Now I will stop here, and wait for feedback as to just this little bit,
before I continue to to finish trying to communicate myself to you on this
as least ambiguously as I can manage.



If your feed from the street is corroded, you may get better flow by
replacing it, but putting in a section of larger pipe will do nothing.



I never implied I was intending to "put in a section" of larger pipe. (The
statement in my original post, "if properly done", was meant to assure the
knowledgeable reader of my awareness here such as to preclude any such
unnecessary confusion.)


If you want to increase the pressure, the first step is to find what
pressure is at the street. Then you compare that to your house.
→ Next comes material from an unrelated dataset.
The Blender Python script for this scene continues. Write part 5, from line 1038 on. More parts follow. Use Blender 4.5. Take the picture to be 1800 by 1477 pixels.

If they
are the same, nothing you do will increase it.



Everyone around these parts expects that the pressure at the street is going
to be a lot higher than the pressure in the house is permitted to be. I've
never heard of both being the same. Certainly no place where I've lived (in
Canada, of course) have these been the same. What is it that makes one so
automatically presume that mine would be? Or that in presuming that these
are the same in my case, that I must therefore necessarily be to oblivious
to the obvious futility of any effort to get more pressure than is there to
tap into?


If you want a high pressure shower, move to the town that I work in. We
have 110 psi feed.



It's not going to be 110 psi at my shower since it has to go through
reductions in pipe diameter. Herein lies the rub: The less reduction in
pipe diameter after the main supply line, the greater (i.e. closer to the
original 110 psi) the pressure. Hence my rationale for replacing the 1/2"
diameter shower feeding runs (that currently branch from the central 3/4"
lines they are tied into), with 3/4" runs instead.

Ken


Hi,
I think you posted to argue, not to gather information. Simple answer to
your original question, increasing pipe diameter as you stated won't
make any difference. May make things worse. I thought water saver shower
head was a good idea. I live in Calgary in a house with 4 bath rooms.
All my plumbing is done to save water and our water is on meter.
Remember water is becoming scarce and we have to do everything to
conserve it. My son is in water conservation and waste water recycling.
According to him, the outlook is pretty grim for good water supply in
the coming years.
Sounds like you have this idea of your own and trying to justify it to
try. Then just go ahead and try and come back here to report the result.